December 7, 2007

"YES"

I'm standing near the edge of the Advent story, waiting open-endedly, desiring to fall into the story.

Zechariah and Elizabeth had been praying for years to have a baby. They trusted, yet waited in seeming silence for so long (makes me think of the current Mother Teresa story that's been written and talked about everywhere I turn around). Can I wait like that with no little glimpse or ahah or anything?! In today's world we'd do something. I know many who are paying thousands to try and get pregnant, and I would join them too, if I were there.

The angel came saying, "Do not be afraid for your prayer has been heard". And I sometimes like to respond, "Well it's about time!" God so often works that way. I often ask him, "Why do you wait till the last minute?...Why wait till we're scraping the bottom of the barrel?...Why, when we've come to the end of our rope and beyond?" And there's been times I beg "I don't need a Damascus road bolt of light, but couldn't I have just a wimpy candle light, for a glimmer of hope? Just a tiny something to show there's an end to this tunnel?"

And then the angel comes to young Mary. It's beyond my imagining how I'd feel. Israel has been waiting for this promise for many years and Mary is the one. How much storytelling of the promise was carried on through the generations? Though Mary was shaken, she understood, and was willing - "Let it be with me just as you say". (Along with all the Jewish training and tradition, I've wondered if the thought entered her head that she could be stoned to death?!)

Mary was saying, "I don't know what this all means, but I trust that good things will happen." She trusted so deeply that her waiting was open to all possibilities. And she did not want to control them.

She immediately went to her cousin Elizabeth, who's baby leaped in her womb. They waited together. Mary's visit made Elizabeth aware of what she was waiting for. They affirmed for each other that something was happening that was worth waiting for.

This too I've learned - the value of community. Alone, I have mono-vision. Sure I can stand on the shoulder's of those who've gone before me in all I read, which adds to that vision. But community, (as Bonhoeffer said is a 'gift') can add to the seeing, hearing, feeling...in stereo! I may not feel like worshipping, but those around help me see the bigger picture outside of my small self.
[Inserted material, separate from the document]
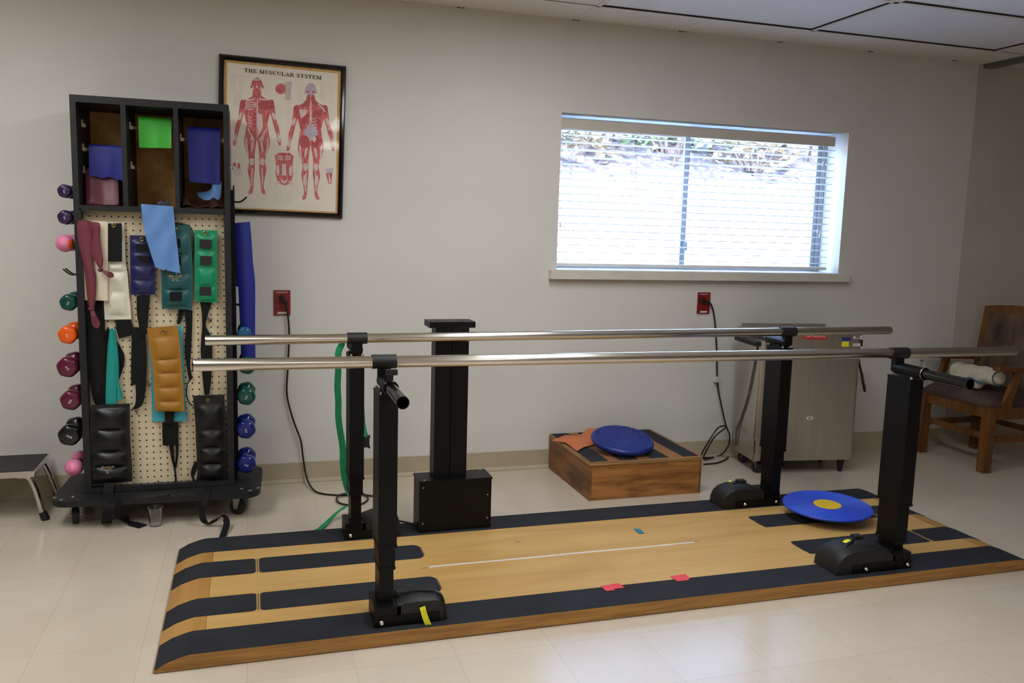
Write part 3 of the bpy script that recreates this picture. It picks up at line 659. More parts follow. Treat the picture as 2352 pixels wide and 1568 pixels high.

And I do trust that baby's leap for joy, knowing that incarnate God was in Mary's womb. Faith is the 'yes' of the heart. That doesn't mean there's no doubts, or pain, or hunger and thirsting. I know the darkness of the womb. And I've experienced the pain and then newness of birth. That's my 'yes', my willingness to trust God's guidance and grace.

Christmas is God's promise: God came in history, and comes daily in mystery. God goes on enfleshing spirit and inspiriting flesh.

So I wait, trying to be present to the moment, expecting that new things will happen, new things far beyond my imagination or prediction.